Maclellan suggests that relocation should be the last resort. He argues strongly in favour of Australia and New Zealand putting more funds into Pacific Island initiatives at the community level.
“The Rudd government promised $150 million for climate adaptation funding, but a lot of that money is going to Australian institutions, such as the Department of Climate Change, to the CSIRO and $50 million to the World Bank. That sort of money should be increasingly going to community level initiatives that are dealing with some of the concrete problems that people face to improve their livelihoods”, he argued.
Maclellan related the words of a leading Tuvaluan climate activist, who said: “People say we are the first to go under the waves but we won’t go under without a fight and we call on the industrialised countries to take action around their green house gas emissions, which are central part of this whole question.”
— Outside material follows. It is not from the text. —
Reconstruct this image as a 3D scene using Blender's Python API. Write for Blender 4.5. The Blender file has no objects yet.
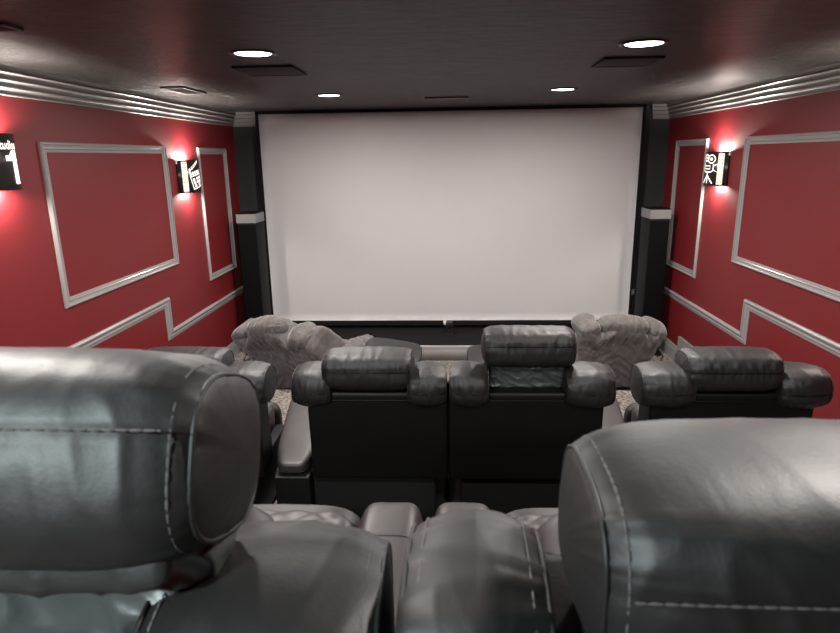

This call is echoed by Tong, who told the Islands Business magazine that climate change is an international challenge and has a moral dimension to it.
“We believe we are human rights victims because not just our food and shelter but our very survival is on the line. There is a moral obligation not to neglect us. It presents challenges to the morality of the human race: Should we simply let these people drown?”